Guerra in Ucraina

"Caccia a cellule ucraine dormienti prima o poi li prenderemo tutti"

Il vicecapo della polizia di Zaparova: "Un po' di gente è andata via ma la maggioranza resta vicino a noi filorussi"

"Caccia a cellule ucraine dormienti prima o poi li prenderemo tutti"

«Qui l'Ucraina e i suoi servizi restano una minaccia. L'ultimo complotto l'abbiamo sventato prima della parata del 9 maggio scorso. Abbiamo scoperto una cellula dormiente pronta a mettere una bomba lungo il tragitto del Reggimento degli immortali. Progettavano una strage, ma per fortuna li abbiamo presi in tempo. Tuttavia questi sono casi estremi perché, come vede, la città è tranquilla».
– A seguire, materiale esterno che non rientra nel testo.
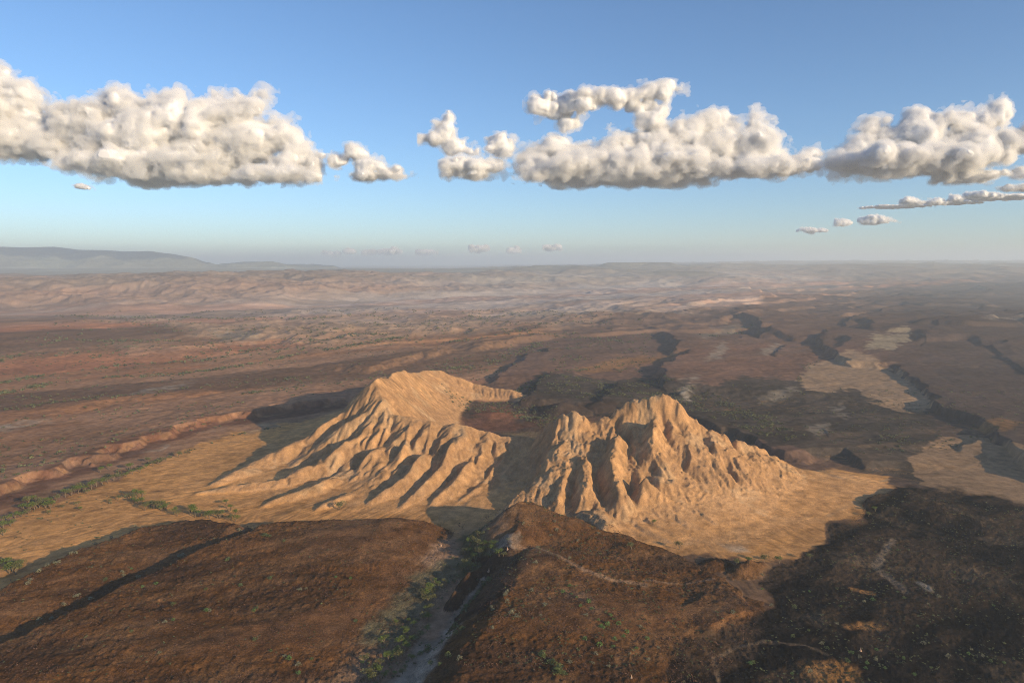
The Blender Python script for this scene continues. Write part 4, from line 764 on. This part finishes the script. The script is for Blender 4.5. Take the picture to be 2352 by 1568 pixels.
for pl, n, sp, sz in [([(0, 945), (120, 928), (260, 905)], 60, 8, 5), ([(0, 905), (110, 882), (250, 868), (400, 862), (560, 842), (700, 820), (900, 795), (1010, 786)], 520, 9, 6.5), ([(0, 880), (120, 860), (300, 840), (480, 832), (600, 812), (760, 795), (900, 786)], 330, 9, 6.5),
    ([(300, 1145), (340, 1160), (400, 1168)], 10, 5, 3), ([(1110, 1225), (1085, 1270), (1030, 1340), (985, 1410), (935, 1480), (870, 1568)], 260, 10, 2.2), ([(1120, 1330), (1090, 1380), (1050, 1440), (1000, 1510)], 70, 4, 2.0), ([(180, 925), (330, 912), (520, 880), (700, 868)], 120, 14, 5), ([(560, 905), (700, 890), (820, 872), (960, 860)], 140, 12, 5), ([(0, 835), (150, 800), (240, 805), (420, 800)], 190, 10, 6.5), ([(0, 1120), (200, 1050), (390, 995), (560, 965)], 90, 12, 3.5),
    ([(240, 1095), (420, 1040), (560, 995), (640, 980)], 120, 6, 3.5), ([(1000, 850), (1120, 842), (1180, 820), (1240, 798)], 200, 14, 6), ([(1020, 800), (1160, 790), (1300, 782), (1480, 800)], 260, 20, 6), ([(150, 750), (330, 745), (600, 748), (900, 742)], 200, 25, 9), ([(1180, 905), (1230, 880), (1300, 860), (1400, 850)], 140, 10, 4.5),
    ([(900, 905), (1060, 880), (1130, 866)], 60, 10, 4), ([(1830, 890), (1855, 850), (1880, 836)], 60, 7, 5), ([(2000, 1030), (2100, 1000), (2200, 985)], 60, 20, 4), ([(1600, 785), (1660, 790), (1740, 760)], 70, 12, 7)]: along(pl, n, sp, sz)
GREY_H = [(1200, 915), (1240, 870), (1310, 875), (1400, 882), (1500, 872), (1560, 900), (1650, 915), (1760, 950), (1840, 1010), (1800, 1035), (1660, 985), (1570, 945), (1500, 930), (1400, 925), (1300, 925)]
fill(GREY_H, 2900, 2.9, 40); fill([(1010, 925), (1180, 925), (1260, 940), (1200, 960), (1050, 950)], 240, 3.4); fill([(1180, 960), (1280, 950), (1290, 985), (1240, 980)], 160, 3.2)
fill([(-300, 1180), (-200, 830), (900, 760), (1100, 800), (860, 880), (560, 950), (0, 1110)], 1500, 3.6, 160); fill([(0, 830), (200, 730), (1200, 720), (1500, 760), (1100, 790), (500, 830)], 1300, 6.5, 260)
fill([(900, 860), (1200, 790), (1500, 770), (1500, 860), (1200, 860)], 500, 4.5, 120); fill([(1950, 1200), (2100, 1130), (2400, 1170), (2500, 1600), (1700, 1600), (1780, 1400), (1880, 1280)], 1500, 1.1, 30); fill([(1560, 900), (2350, 900), (2400, 1000), (2000, 1060), (1800, 1000)], 500, 2.8, 60)
fill([(100, 1140), (260, 1110), (260, 1250), (60, 1270), (0, 1210)], 60, 1.8); fill([(1160, 1290), (1480, 1290), (1700, 1420), (1600, 1600), (1060, 1600)], 700, 1.1, 25); fill([(1200, 1180), (1480, 1270), (1400, 1320), (1190, 1270)], 260, 1.2); fill([(-50, 1350), (400, 1210), (1000, 1210), (900, 1500), (700, 1600), (-50, 1600)], 500, 1.0, 40)
X_, Y_, S_ = np.concatenate(sx_), np.concatenate(sy_), np.concatenate(ss_); scatter_mesh('scrub', X_, Y_, hgt(X_, Y_), S_, 18, plain_mat('scrub_leaf', (.105, .115, .055), scale=.05, var=.4), 'low grey-green scrub and distant tree lines sprinkled over the whole plain', np.random.RandomState(4))
# rubble: loose basalt blocks on the near hills and the lava
sx_, sy_, ss_ = [], [], []
fill([(1160, 1290), (1480, 1290), (1760, 1400), (1640, 1600), (1040, 1600)], 8000, 1.0, 18); fill([(1100, 1200), (1200, 1150), (1480, 1265), (1400, 1330), (1190, 1275)], 4200, .95); fill([(-80, 1360), (400, 1210), (1080, 1200), (900, 1500), (700, 1620), (-80, 1620)], 9000, 1.0, 22)
X_, Y_, S_ = np.concatenate(sx_), np.concatenate(sy_), np.concatenate(ss_); scatter_mesh('rubble', X_, Y_, hgt(X_, Y_) - .15, S_, 8, plain_mat('rubble_stone', (.12, .065, .042), scale=.25, var=.6), 'loose reddish brown stones strewn over the near slopes', np.random.RandomState(5))
sx_, sy_, ss_ = [], [], []; fill([(1980, 1170), (2100, 1130), (2420, 1170), (2500, 1620), (1650, 1620), (1780, 1400), (1880, 1280)], 8000, 1.0, 25)
X_, Y_, S_ = np.concatenate(sx_), np.concatenate(sy_), np.concatenate(ss_); scatter_mesh('lava_rubble', X_, Y_, hgt(X_, Y_) - .15, S_, 8, plain_mat('lava_stone', (.022, .020, .019), scale=.25, var=.7), 'black broken lava blocks covering the lava field', np.random.RandomState(6))
def mound(px, py, s, label):
    X_, Y_, Z_ = land([px], [py]); r = np.random.RandomState(int(px)); V, Fc = tube([(0, 0, -.5), (0, 0, .4), (.1, 0, 1.0), (.12, .05, 2.0), (.2, .1, 3.2), (.28, .1, 3.9)], [1.6, 1.25, .75, .42, .26, .06], 9)
    V = np.array(V); V[:, :2] *= 1 + r.uniform(-.15, .15, (len(V), 1)); o = mesh_obj('termite_mound', V * s, Fc, plain_mat('mound_clay', (.42, .28, .19), var=.15), smooth=True); o.location = (X_[0], Y_[0], Z_[0]); tag(o, label, 'termite mound', 'pale termite mounds')
q_ = z2([(692, 382), (1182, 412), (1045, 575), (2092, 1355)])
for p, s_, l_ in zip(q_, (.85, .8, 1.0, .7), ('bright pointed termite mound beside the sandy patch on the left slope', 'pale termite mound on the hillside edge where the pale track starts', 'grey termite mound in shadow at the head of the pale wash bed', 'broad pale termite mound near the bottom edge on the stony ridge')): mound(p[0], p[1], s_, l_)
X9, Y9 = z3([(1275, 1038)])[0]; mound(X9, Y9, .8, 'white pointed termite mound alone on the black lava field')

print('script', round(time.time() - T0, 1))
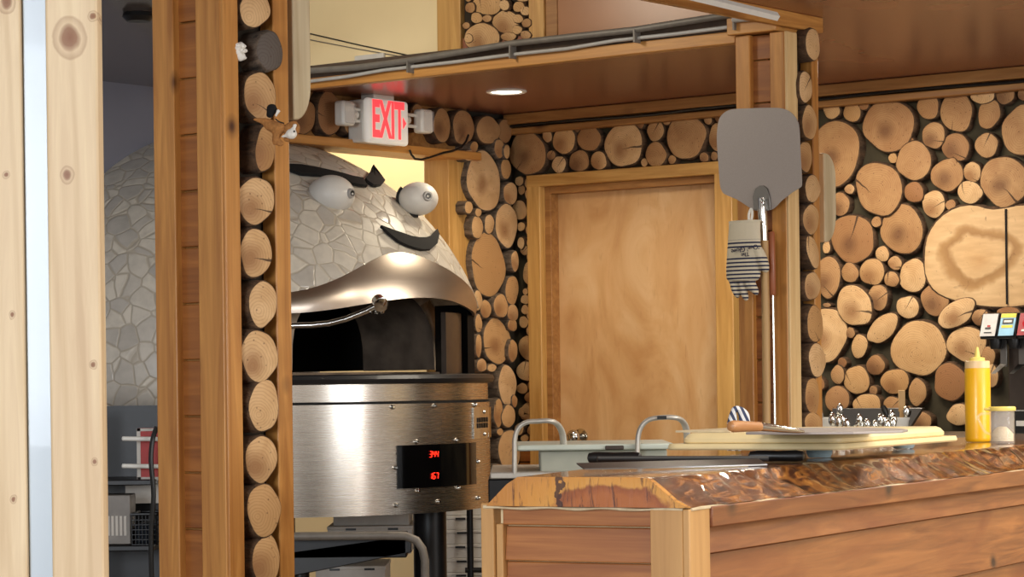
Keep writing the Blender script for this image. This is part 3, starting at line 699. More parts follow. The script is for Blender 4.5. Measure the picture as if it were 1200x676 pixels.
# pale hanging boards on the posts (rounded wooden boards seen nearly edge-on)
def round_board(name, label, u0, u1, v0, v1, x, th, ytop_round=True):
    a = hx(u0, (v0+v1)/2, x); b = hx(u1, (v0+v1)/2, x); zt = hx((u0+u1)/2, v0, x).z; zb = hx((u0+u1)/2, v1, x).z
    y0, y1 = a.y, b.y; r = min((y1-y0)*.85, .06); pts = []
    for cy, cz, a0 in ((y1-r, zt-r*1.2, 0), (y0+.001, zt, 90), (y0+.001, zb, 180), (y1-r, zb+r*1.6, 270)):
        if a0 in (90, 180): pts.append((x, cy, cz)); continue
        for k in range(9):
            ang = math.radians(a0 + 90*k/8); kk = 1.2 if a0 == 0 else 1.6
            pts.append((x, cy + r*math.cos(ang), cz + r*kk*math.sin(ang)))
    mb = MB(); mb.prism(pts, (-th, 0, 0))
    return solo(name, label, 'board', mb, M['cleat'], (x, (y0+y1)/2, zb), KF, bevel=.004)
round_board('hanging_board', 'pale round-ended wooden board on the far side of the narrow right log post', 966, 980, 180, 284, AR-.03, .03)
round_board('hanging_board', 'pale round-ended wooden board hanging high behind the left log post', 343, 364, -60, 141, AR-.03, .03)
# ------------------------------------------------------------------ pizza oven (world frame; angle phi measured from the camera side towards the right)
DC = at(253, 440, 10.1); DC = Vector((DC.x, DC.y, 0))
e1 = KF.ex
AX = DC + e1*.35                               # axis of the drum in front of the dome
PHI = math.radians(52.2)
def pol(r, ph, z, c=None):
    c = c or AX
    return Vector((c.x + r*math.sin(ph), c.y - r*math.cos(ph), z))
ov = Thing('pizza_oven', 'big tiled dome pizza oven with a cartoon face and a steel drum', 'pizza oven', (DC.x, DC.y, .0))
RD, HD, ZD = 1.065, .95, CZ+.05
def dome_r(z): return RD*math.sqrt(max(0, 1-((z-ZD)/HD)**2)) if z > ZD else RD
def hood_top(d):     # d = angle from the mouth direction, radians
    k = min(1, abs(d)/math.radians(50)); return CZ + .335 + .158*(0.5+0.5*math.cos(PI*k))
def hood_bot(d):
    k = min(1, abs(d)/math.radians(50)); return CZ + .262 + .062*(0.5+0.5*math.cos(PI*k))
m = MB(); NJ, NI = 160, 70
V = {}
zs = [CZ-.06, ZD-.03] + [ZD + HD*math.sin(PI/2*i/NI) for i in range(NI)]
for i, z in enumerate(zs):
    for j in range(NJ):
        ph = 2*PI*j/NJ; r = dome_r(z); V[i, j] = Vector((DC.x + r*math.sin(ph), DC.y - r*math.cos(ph), z))
def removed(p):
    d = p - AX; a = math.atan2(d.x, -d.y) - PHI
    a = (a+PI) % (2*PI) - PI
    if a > math.radians(50) and a < math.radians(125): return p.z < CZ+.33
    return abs(a) < math.radians(60) and p.z < (hood_top(a)-.03 if abs(a) < math.radians(51) else CZ+.10)
bv = {k: m.bm.verts.new(p) for k, p in V.items()}
for i in range(len(zs)-1):
    for j in range(NJ):
        k = [(i, j), (i, (j+1) % NJ), (i+1, (j+1) % NJ), (i+1, j)]
        if not removed((V[k[0]]+V[k[2]])/2): m._f([bv[q] for q in k], True)
top = m.bm.verts.new((DC.x, DC.y, ZD+HD))
for j in range(NJ): m._f([bv[len(zs)-1, j], bv[len(zs)-1, (j+1) % NJ], top], True)
bmesh.ops.delete(m.bm, geom=[v for v in m.bm.verts if not v.link_faces], context='VERTS')
dome = ov.part('dome', m, M['mosaic'])
sol = dome.modifiers.new('thickness', 'SOLIDIFY'); sol.thickness = .03; sol.offset = -1
# stainless visor over the mouth
rows = []
for k in range(9):
    f = k/8; row = []
    for j in range(61):
        d = math.radians(-54 + 128*j/60)
        zt, zb = hood_top(d), hood_bot(d); z = zt + (zb-zt)*f
        def dr_(zz):
            R = dome_r(zz); return -.35*math.cos(d) + math.sqrt(max(.01, R*R-(.35*math.sin(d))**2))
        rt = dr_(zt)+.008; rb = max(dr_(zb) + .012, .715)
        if d > 0: k_ = min(1, d/math.radians(38)); rb += (.735-rb)*k_; rt += (.728-rt)*k_*k_
        row.append(pol(rt + (rb-rt)*f + .012*math.sin(PI*f), PHI + d, z))
    rows.append(row)
m = MB(); m.shell(rows, lambda p: p + (AX + Vector((0,0,p.z)) - p).normalized()*.012)
ov.part('hood', m, M['steel_h'])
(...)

Alexei Livanov, 40 anni, numero due della polizia del governatorato di Zaporizhzhia e capo di quella di Melitopol, sa bene cosa pensiamo mentre ci accompagna per le strade della sua città, nell'Ucraina sud-orientale, su una delle sue auto. Sa bene che in Italia ed Europa circolano le stime secondo cui buona parte della popolazione avrebbe lasciato la città per fuggire l'invasione russa. Sa bene che sbirciando dai finestrini Melitopol sembra più addormentata che tranquilla. Anche perché sui vialoni non c'è un filo di traffico. E sui marciapiedi i passanti sembrano quelli di Ferragosto in una grande città italiana.

«È vero - ammette - un po' di gente è sicuramente andata via, ma credetemi i numeri diffusi dalla propaganda di Kiev sono assurdi. Molti uomini sono stati mobilitati fin da prima del 24 febbraio dagli stessi ucraini e quindi sono stati costretti a servire nelle loro forze armate. Altri erano parte dell'amministrazione nazionalista e quindi sono fuggiti. Altri certamente se ne sono andati con le famiglie dopo il 24 febbraio. Però la maggioranza della popolazione resta comunque vicina a noi e ai russi. Un'altra parte rilevante vuole semplicemente vivere senza problemi. Poi ovviamente c'è chi odia i soldati di Mosca e quelli come me che si considerano parte del popolo russo. Ma questo è naturale. Per otto anni qui la propaganda dei nazionalisti e della televisione di Kiev è stata martellante. Ci hanno dipinto come dei mostri. Per questo cerchiamo di rassicurare chi è rimasto e garantire il rientro di chi vuole tornare».

Però lei stesso ammette che ci sono ancora cellule dormienti pronte a opporsi alla presenza russa...

«Sì, ma sono gruppi piccolissimi. Sono formazioni create dai servizi segreti di Kiev che hanno distribuito le armi a individui particolarmente fidati selezionati durante il servizio militare nel loro esercito. Ma i più pericolosi erano i gruppi criminali. Kiev li pagava per controllare la popolazione di questa zona e per usarli contro di noi. Quelli però li abbiamo sgominati. Sono stati tutti arrestati nelle prime settimane. Ora ci troviamo a fronteggiare una minaccia veramente assai ridotta. Comunque abbiamo i nomi di quasi tutti quelli che hanno ricevuto armi da Kiev. Prima o dopo li prenderemo».

In passato qui è stato arrestato anche il sindaco Ivan Fedorov. Di cosa lo accusavate?

«Ivan Fedorov era un sindaco per modo di dire. Voi in Europa lo avete trasformato in una sorta di eroe, ma non è così. Lui è un esponente di quella nuova guardia venuta alla ribalta dopo il colpo di stato del 2014. Personaggi senza grandi capacità a cui sono state affidate cariche e posti di potere solo perché erano legati ai gruppi nazionalisti. Ma il signor Fedorov ha fatto anche di peggio. Oltre a non occuparsi dei problemi della città ha finanziato i gruppi dell'estremismo nazionalista. Ed ha lavorato per i servizi segreti di Kiev. Non a caso oggi continua a fare propaganda per loro».

Vi accusano di reprimere e perseguitare chi non accetta il controllo russo...

«Guardi, io e la mia famiglia siamo di Kiev. Nel 2014 sono stato massacrato di botte e ridotto in coma dai nazionalisti. Sono uscito dall'ospedale dopo due mesi e mi sono rifugiato a Lugansk. Oggi sono qui, ma la mia famiglia è dovuta fuggire in Europa per non venir ammazzata. Questa guerra non l'ha certo iniziata l'esercito russo. In questi territori vivono tantissimi ucraini come me. Siamo tutti fuggiti dalle violenze dei nazionalisti.

E sogniamo tutti di tornare alle nostre case e rivedere i nostri cari».